RON ELVING, BYLINE: One way to look at this is that they are introducing themselves to each other as teammates, even as they are introducing themselves to the Republican Party as its champions, even as they are introducing themselves beyond that to the entire electorate as the two men who would like to replace President Obama and Vice President Biden.
WERTHEIMER: So, what's your impression of this team? How do they look together?
ELVING: One way to look at this might be that this is the field of other presidential candidates from the primaries in the Republican Party who lost to Mitt Romney being distilled, in some sense, into one person and added to the ticket to balance Mitt Romney. In the sense that the party chose Mitt Romney - surely, he won in the primaries. He wasn't really that pressed in the end. But there was a period of time, there - January, February, March - where it looked like it could go one way or the other.
Rick Santorum, for example, came within a couple of points of Mitt Romney in Michigan, in Ohio - might have knocked him off there, might have gotten the nomination. So there were a lot of people in party who were not crazy about the idea of Romney as the standard-bearer. All of those people on the right side of the party, to some degree, are going to find their man now in Paul Ryan. He's - he fulfills - he satisfies a lot of what they felt was lacking in Mitt Romney.
WERTHEIMER: I see what you mean. I think that's a nice way to put it. What do you think? Will this bring the Republican base out in the fall? I assume so.
ELVING: Yes. And, of course, we've been told all year that it didn't matter - to some degree - whom the Republicans might nominate.

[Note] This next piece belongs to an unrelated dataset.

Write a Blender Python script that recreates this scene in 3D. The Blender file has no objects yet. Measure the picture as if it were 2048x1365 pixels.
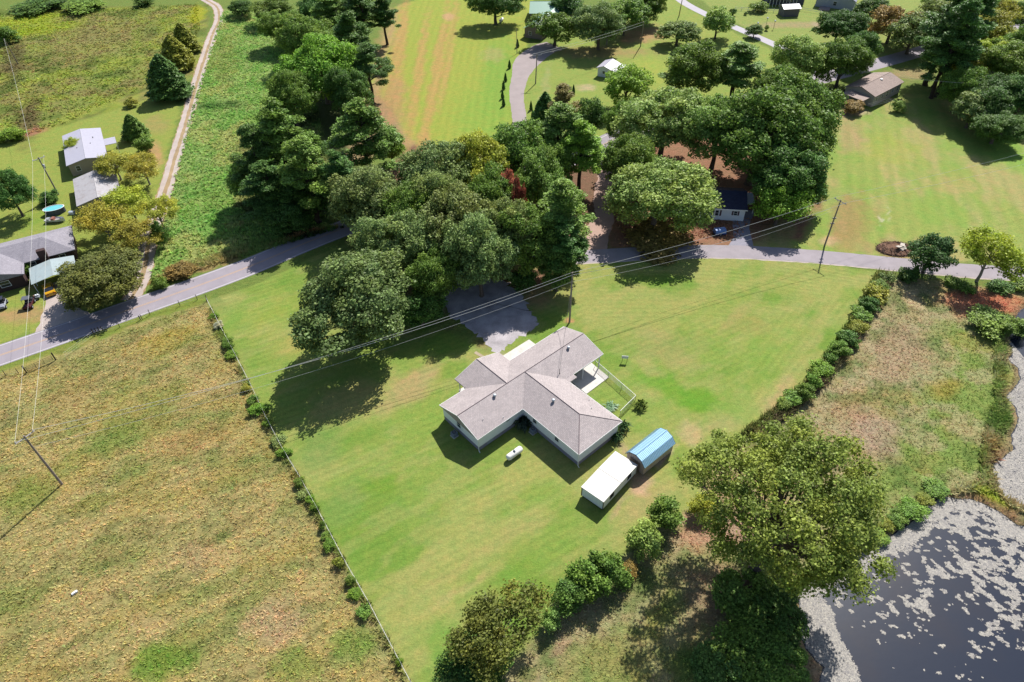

Barack Obama would bring the Republican base out in the fall, that they would all come out to vote against the president. And it didn't really matter who the Republican was, they'd be there. There was truth in that.
But there is probably even a more powerful incentive now for them to turn out - not only to vote against the president, but to vote for Paul Ryan - and, of course, also Mitt Romney. I'm not trying to make him sound unacceptable to the Republican base. But he was not as thrilling. So there's kind of a half-a-Palin here for Mitt Romney. He's not as much in contrast with the excitement factor as Sarah Palin was in contrast with John McCain's excitement factor for these activists and advocates that I'm talking about. But he's kind of a half-Palin in terms of the booster-rocket he gives to the ticket.
WERTHEIMER: So are you expecting an exciting convention, very quickly?
ELVING: I expect it will be an exciting convention, because these things are all made for TV, and the excitement is, to some degree, already manufactured before you get there. They're always fun.